I think I'd be seriously concerned if any gf of mine asked to see that stuff.

Nimrod's Son
12-08-2006, 08:46 PM
Hey Bardy, didn't he think it was a bit weird that you wanted to look at his credit card statement?

I think I'd be seriously concerned if any gf of mine asked to see that stuff.
this whole thread is a clusterfuck

spring
12-08-2006, 08:52 PM
nimrod, you don't use aim anymore?

bardy
12-08-2006, 10:08 PM
Hey Bardy, didn't he think it was a bit weird that you wanted to look at his credit card statement?

I think I'd be seriously concerned if any gf of mine asked to see that stuff.

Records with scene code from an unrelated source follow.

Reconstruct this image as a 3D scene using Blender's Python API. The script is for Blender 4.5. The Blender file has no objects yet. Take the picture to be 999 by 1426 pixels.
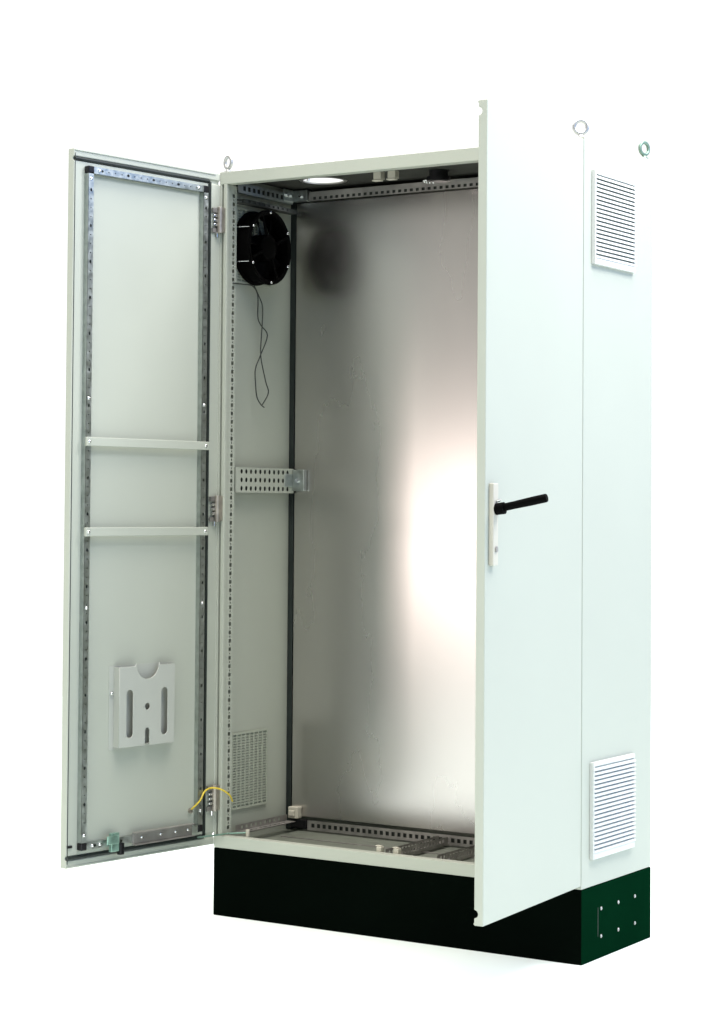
import bpy, bmesh, math, random
from mathutils import Vector, Matrix
random.seed(4)
SC = bpy.context.scene
COL = SC.collection
PI = math.pi

# ------------------------------------------------------------------ materials
def new_mat(name):
    m = bpy.data.materials.new(name); m.use_nodes = True
    nt = m.node_tree; nt.nodes.clear()
    out = nt.nodes.new('ShaderNodeOutputMaterial'); b = nt.nodes.new('ShaderNodeBsdfPrincipled')
    nt.links.new(b.outputs[0], out.inputs[0])
    return m, nt, b

def surf(name, col, rough=.5, metal=0., spec=.5, var=.06, scale=6., bump=.0, bscale=600., stretch=None, rvar=.08, coat=0.):
    """base colour with gentle procedural variation, roughness variation and a fine bump"""
    m, nt, b = new_mat(name)
    tc = nt.nodes.new('ShaderNodeTexCoord'); mp = nt.nodes.new('ShaderNodeMapping')
    nt.links.new(tc.outputs['Object'], mp.inputs['Vector'])
    if stretch: mp.inputs['Scale'].default_value = stretch
    n = nt.nodes.new('ShaderNodeTexNoise'); n.inputs['Scale'].default_value = scale
    n.inputs['Detail'].default_value = 6; nt.links.new(mp.outputs[0], n.inputs['Vector'])
    r = nt.nodes.new('ShaderNodeMapRange'); r.inputs[1].default_value = .3; r.inputs[2].default_value = .7
    r.inputs[3].default_value = 1 - var; r.inputs[4].default_value = 1 + var
    nt.links.new(n.outputs[0], r.inputs[0])
    vm = nt.nodes.new('ShaderNodeVectorMath'); vm.operation = 'SCALE'
    vm.inputs[0].default_value = col[:3]; nt.links.new(r.outputs[0], vm.inputs['Scale'])
    nt.links.new(vm.outputs[0], b.inputs['Base Color'])
    r2 = nt.nodes.new('ShaderNodeMapRange'); r2.inputs[1].default_value = .3; r2.inputs[2].default_value = .7
    r2.inputs[3].default_value = max(.02, rough - rvar); r2.inputs[4].default_value = min(1, rough + rvar)
    nt.links.new(n.outputs[0], r2.inputs[0]); nt.links.new(r2.outputs[0], b.inputs['Roughness'])
    b.inputs['Metallic'].default_value = metal
    b.inputs['Specular IOR Level'].default_value = spec
    b.inputs['Coat Weight'].default_value = coat
    if bump:
        n2 = nt.nodes.new('ShaderNodeTexNoise'); n2.inputs['Scale'].default_value = bscale; n2.inputs['Detail'].default_value = 2
        nt.links.new(tc.outputs['Object'], n2.inputs['Vector'])
        bp = nt.nodes.new('ShaderNodeBump'); bp.inputs['Strength'].default_value = bump; bp.inputs['Distance'].default_value = .001
        nt.links.new(n2.outputs[0], bp.inputs['Height']); nt.links.new(bp.outputs[0], b.inputs['Normal'])
    return m

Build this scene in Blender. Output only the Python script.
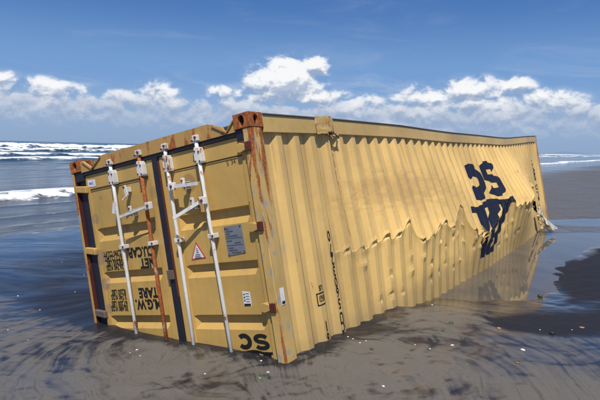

nah I just kept teasing him about going to a whore house and he kept saying he didnt go and I was like well where did that 1200 dollars go then? and he would tell me and I'm yeah right let's see the bank statement. but it was all pretty lighthearted, he knew I was only half serious.

Nimrod's Son
12-08-2006, 10:09 PM
nimrod, you don't use aim anymore?
sometimes

spring
12-08-2006, 10:18 PM
then you probably have me blocked or something because i can't add you

yo soy el mejor
12-08-2006, 10:20 PM
brady is so fat all her relationships are long distance!

bardy
12-08-2006, 10:21 PM
I weighed myself at work today!! I have lost 4 pounds. still 40 more to go guys!